Slaughter's 'Fallen' more suspense than romance


Romantic suspense is not my thing (well, except for the excellent novels of my buddy Joyce Lamb, plug, plug, plug), but Book Nook Grand Exalted Leader Lindsey keeps sending ‘em my way, and for some reason I keep reading them. And in the case of Karin Slaughter’s “Fallen,” I was glad I did.

That’s because Slaughter is very skilled at crafting the suspense, and doesn’t get bogged down in a heavy focus on the romance.

The main character in “Fallen” is Faith Mitchell, a single mother twice over and officer with the Georgia Bureau of Investigation. As the book opens, her mother, Evelyn — herself a pioneer as an officer with the Atlanta Police Department — has been kidnapped.

But let’s not be simplistic; when Faith goes to her mother’s house, where her mother had been baby-sitting her infant daughter, she not only finds her mother missing but one man dead in the house and another beating a third man. Faith dispatches the other two (including the beating victim) in short order. And that’s not a spoiler, because it all happens in the first 18 pages of the book.

So, as you can imagine, “Fallen” follows the kidnapping of Evelyn, and the efforts of members of the GBI and APB to identify the dead men in her house, figure out the reason for the kidnapping and find Evelyn’s kidnappers and, hopefully, Evelyn herself.

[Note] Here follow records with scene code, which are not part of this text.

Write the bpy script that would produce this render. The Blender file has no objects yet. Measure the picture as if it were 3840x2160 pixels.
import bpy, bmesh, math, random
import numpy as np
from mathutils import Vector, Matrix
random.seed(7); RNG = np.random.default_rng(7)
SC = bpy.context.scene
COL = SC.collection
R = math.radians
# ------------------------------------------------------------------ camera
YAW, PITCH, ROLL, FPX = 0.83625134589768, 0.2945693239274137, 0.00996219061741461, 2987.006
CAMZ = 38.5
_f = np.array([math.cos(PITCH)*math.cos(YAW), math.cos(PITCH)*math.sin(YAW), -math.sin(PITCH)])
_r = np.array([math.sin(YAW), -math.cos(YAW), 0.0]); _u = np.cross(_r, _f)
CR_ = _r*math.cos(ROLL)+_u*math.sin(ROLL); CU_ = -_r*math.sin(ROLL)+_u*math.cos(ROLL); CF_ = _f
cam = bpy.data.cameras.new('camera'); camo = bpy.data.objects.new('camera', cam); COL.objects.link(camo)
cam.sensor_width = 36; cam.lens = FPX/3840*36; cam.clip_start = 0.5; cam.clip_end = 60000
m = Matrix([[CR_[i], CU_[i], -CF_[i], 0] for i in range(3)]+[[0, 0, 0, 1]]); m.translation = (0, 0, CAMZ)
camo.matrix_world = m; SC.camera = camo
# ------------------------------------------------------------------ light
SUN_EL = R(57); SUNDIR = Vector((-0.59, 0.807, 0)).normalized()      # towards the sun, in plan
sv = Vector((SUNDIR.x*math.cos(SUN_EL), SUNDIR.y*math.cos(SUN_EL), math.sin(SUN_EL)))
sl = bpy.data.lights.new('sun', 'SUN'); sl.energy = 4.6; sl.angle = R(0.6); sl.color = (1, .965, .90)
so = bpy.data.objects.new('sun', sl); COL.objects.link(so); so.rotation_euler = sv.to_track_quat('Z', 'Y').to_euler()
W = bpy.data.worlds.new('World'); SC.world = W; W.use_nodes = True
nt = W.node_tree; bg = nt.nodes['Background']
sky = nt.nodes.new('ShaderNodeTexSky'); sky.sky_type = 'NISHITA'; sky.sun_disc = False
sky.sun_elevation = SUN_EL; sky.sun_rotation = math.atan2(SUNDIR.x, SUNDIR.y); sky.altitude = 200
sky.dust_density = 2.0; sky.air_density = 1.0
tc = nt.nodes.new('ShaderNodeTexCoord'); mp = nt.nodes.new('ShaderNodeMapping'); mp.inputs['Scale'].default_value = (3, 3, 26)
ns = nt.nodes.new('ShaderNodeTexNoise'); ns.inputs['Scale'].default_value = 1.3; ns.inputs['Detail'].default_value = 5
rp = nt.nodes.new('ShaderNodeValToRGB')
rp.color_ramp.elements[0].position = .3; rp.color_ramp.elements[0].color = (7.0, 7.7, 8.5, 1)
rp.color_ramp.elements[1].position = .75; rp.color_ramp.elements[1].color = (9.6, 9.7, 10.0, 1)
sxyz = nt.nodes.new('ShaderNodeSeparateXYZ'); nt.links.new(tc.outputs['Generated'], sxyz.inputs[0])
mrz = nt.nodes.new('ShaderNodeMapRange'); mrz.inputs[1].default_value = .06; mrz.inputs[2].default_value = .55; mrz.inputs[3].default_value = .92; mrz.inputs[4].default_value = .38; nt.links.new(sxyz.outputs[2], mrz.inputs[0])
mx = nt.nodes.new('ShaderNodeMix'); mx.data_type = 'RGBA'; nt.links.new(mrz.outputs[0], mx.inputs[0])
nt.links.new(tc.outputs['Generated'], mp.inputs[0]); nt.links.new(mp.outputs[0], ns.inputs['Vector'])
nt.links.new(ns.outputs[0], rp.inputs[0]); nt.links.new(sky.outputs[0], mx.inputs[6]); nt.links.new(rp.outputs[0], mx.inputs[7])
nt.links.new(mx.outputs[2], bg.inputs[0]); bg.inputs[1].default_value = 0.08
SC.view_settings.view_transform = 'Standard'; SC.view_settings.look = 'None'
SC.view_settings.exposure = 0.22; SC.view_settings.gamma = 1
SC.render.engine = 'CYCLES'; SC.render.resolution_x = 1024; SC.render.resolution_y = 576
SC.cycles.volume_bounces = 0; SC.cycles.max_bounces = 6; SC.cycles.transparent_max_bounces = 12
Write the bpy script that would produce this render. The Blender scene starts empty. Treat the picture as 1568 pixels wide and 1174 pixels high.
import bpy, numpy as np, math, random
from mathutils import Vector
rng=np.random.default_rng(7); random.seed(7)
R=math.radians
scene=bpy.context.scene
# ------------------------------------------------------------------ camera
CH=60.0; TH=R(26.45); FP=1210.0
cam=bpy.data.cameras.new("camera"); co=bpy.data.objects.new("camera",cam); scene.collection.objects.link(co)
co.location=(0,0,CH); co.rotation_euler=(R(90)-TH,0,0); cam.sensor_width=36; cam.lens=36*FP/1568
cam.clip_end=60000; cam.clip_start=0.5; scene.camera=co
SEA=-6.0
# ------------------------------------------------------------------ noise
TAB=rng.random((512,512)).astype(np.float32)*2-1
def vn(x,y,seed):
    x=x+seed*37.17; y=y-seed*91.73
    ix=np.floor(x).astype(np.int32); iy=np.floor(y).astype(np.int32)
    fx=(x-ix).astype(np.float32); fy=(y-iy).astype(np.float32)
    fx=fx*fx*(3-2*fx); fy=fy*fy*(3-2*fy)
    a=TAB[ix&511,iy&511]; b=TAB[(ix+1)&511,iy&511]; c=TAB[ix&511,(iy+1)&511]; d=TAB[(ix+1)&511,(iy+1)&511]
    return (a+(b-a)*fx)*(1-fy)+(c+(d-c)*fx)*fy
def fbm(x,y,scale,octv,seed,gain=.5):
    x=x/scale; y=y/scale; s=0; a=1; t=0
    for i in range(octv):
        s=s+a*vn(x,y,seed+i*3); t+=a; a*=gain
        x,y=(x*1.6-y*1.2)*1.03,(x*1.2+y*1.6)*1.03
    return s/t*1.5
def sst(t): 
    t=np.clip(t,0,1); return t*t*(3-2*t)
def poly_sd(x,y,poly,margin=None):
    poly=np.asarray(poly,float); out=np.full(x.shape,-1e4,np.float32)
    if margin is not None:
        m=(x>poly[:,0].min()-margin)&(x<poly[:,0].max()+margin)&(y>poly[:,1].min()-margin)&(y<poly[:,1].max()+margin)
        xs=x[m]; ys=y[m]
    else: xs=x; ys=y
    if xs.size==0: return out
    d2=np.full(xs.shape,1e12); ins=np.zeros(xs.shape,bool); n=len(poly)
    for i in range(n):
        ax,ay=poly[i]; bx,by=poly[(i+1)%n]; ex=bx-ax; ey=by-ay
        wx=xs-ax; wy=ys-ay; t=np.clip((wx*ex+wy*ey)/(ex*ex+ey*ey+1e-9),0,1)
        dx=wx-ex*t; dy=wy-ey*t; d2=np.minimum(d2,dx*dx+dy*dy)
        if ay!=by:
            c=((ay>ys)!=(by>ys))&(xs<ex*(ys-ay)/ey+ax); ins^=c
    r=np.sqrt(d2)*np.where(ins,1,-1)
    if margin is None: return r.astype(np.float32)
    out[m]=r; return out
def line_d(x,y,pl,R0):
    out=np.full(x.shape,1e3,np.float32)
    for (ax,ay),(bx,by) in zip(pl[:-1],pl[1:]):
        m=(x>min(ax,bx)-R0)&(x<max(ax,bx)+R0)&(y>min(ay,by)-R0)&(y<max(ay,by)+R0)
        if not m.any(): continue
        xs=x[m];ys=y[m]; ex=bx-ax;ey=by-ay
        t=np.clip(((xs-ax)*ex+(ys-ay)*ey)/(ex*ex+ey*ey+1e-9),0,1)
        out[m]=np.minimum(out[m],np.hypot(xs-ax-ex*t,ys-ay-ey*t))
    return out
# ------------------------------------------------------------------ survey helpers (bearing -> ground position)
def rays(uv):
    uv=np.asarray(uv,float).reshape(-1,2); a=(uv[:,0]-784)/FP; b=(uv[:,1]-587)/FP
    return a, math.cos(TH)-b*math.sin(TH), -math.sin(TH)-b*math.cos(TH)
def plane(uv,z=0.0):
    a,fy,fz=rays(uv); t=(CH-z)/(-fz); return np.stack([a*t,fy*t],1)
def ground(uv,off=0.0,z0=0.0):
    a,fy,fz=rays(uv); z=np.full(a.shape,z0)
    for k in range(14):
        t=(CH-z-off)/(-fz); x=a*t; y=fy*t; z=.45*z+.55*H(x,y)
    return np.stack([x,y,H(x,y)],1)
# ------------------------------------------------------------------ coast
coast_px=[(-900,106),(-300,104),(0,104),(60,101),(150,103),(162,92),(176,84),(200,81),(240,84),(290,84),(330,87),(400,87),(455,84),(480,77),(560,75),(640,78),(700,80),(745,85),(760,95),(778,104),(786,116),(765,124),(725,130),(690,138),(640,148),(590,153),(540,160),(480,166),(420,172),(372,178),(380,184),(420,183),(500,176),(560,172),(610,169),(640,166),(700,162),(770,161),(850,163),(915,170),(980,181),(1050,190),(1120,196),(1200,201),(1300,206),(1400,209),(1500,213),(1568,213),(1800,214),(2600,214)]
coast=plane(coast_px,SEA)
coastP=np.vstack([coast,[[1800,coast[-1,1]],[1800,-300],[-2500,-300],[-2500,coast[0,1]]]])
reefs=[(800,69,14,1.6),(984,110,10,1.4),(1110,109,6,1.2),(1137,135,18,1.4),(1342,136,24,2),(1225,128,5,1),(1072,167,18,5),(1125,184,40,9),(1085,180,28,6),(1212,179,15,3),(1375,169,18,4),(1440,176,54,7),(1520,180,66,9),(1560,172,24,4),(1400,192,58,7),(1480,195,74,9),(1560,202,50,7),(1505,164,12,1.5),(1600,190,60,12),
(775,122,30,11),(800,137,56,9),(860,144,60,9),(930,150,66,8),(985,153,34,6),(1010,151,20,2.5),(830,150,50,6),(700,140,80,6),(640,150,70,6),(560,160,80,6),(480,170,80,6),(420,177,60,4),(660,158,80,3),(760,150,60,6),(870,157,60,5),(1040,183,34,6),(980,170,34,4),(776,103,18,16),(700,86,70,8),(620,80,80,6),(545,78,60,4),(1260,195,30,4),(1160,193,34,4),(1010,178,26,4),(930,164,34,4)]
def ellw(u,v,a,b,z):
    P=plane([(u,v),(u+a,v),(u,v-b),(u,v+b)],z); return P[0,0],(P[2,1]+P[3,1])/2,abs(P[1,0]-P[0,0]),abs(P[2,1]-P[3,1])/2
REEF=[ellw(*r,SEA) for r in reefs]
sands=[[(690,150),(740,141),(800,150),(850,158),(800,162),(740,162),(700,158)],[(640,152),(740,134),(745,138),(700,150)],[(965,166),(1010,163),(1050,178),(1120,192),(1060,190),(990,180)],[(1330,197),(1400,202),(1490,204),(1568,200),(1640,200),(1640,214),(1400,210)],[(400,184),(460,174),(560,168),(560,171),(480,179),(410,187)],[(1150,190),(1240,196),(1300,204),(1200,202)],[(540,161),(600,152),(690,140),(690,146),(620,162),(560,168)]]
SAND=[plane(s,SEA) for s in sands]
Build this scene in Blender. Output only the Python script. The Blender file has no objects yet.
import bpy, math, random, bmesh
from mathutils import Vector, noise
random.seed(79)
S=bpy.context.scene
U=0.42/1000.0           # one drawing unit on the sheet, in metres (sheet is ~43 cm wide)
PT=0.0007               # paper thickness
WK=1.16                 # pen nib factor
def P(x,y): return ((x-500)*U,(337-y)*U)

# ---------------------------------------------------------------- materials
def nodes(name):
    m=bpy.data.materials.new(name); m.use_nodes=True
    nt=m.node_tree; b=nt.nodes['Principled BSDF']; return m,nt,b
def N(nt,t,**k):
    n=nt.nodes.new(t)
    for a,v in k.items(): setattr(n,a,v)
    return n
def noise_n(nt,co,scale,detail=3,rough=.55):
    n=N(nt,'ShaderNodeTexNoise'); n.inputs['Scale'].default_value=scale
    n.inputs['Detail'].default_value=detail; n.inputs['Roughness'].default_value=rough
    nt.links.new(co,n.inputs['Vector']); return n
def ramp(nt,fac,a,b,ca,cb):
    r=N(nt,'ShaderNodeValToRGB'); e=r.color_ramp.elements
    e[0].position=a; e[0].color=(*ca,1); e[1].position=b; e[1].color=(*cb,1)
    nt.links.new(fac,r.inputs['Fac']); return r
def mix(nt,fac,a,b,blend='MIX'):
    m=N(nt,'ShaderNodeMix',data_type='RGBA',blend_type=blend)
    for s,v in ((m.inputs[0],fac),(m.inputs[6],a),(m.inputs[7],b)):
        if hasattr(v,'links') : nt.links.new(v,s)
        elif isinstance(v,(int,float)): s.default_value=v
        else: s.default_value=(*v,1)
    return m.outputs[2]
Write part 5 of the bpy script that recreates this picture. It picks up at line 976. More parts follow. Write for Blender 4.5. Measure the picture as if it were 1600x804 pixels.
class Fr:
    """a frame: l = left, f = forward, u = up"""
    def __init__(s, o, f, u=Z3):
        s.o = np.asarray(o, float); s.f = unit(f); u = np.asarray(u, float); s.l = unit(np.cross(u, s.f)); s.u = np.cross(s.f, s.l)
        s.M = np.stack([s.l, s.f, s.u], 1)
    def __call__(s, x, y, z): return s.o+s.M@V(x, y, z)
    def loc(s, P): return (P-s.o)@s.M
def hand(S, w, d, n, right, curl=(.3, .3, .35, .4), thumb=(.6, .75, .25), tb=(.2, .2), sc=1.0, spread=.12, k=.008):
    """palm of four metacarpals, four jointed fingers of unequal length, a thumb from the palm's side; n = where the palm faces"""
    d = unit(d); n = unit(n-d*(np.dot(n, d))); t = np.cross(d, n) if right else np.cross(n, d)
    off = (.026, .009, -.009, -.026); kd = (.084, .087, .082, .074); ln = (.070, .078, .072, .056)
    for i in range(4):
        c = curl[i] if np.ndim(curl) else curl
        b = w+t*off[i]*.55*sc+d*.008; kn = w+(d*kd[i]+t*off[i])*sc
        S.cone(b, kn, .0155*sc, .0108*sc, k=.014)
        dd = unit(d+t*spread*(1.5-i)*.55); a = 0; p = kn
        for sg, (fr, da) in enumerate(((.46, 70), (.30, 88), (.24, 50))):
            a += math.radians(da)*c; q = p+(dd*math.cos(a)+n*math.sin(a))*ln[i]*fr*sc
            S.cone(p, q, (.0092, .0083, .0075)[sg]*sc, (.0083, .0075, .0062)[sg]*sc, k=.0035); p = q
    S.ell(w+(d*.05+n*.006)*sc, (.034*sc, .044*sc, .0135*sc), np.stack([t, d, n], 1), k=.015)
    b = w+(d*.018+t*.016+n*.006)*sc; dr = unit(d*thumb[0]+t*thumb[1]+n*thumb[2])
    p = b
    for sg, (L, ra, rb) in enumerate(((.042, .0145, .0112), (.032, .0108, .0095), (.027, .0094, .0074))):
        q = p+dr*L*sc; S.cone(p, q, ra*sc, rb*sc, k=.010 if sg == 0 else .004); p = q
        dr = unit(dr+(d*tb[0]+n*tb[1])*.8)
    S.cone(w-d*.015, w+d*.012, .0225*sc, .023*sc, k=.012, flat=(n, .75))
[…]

And of course it’s not a straightforward mission; the men remain a mystery, and Evelyn’s retirement had shortly followed a scandal involving a number of officers she supervised. The pool of possible suspects takes in not only every criminal with whom Evelyn had ever had contact, but also a number of dirty cops.

If all of that doesn’t present enough twists and turns, we have Sara Linton, friend of Faith’s who is a physician and has an off-again-on-again relationship with Faith’s partner, Will Trent. Add to the mix Amanda Wagner, Will and Faith’s boss and old friend of Evelyn, and, well, it’s quite a mashup.

But in a good way. I hate to use a cliche, but “Fallen” definitely is a page-turner. Slaughter provides the right balance, and she can build suspense, and pose mysteries, like few others.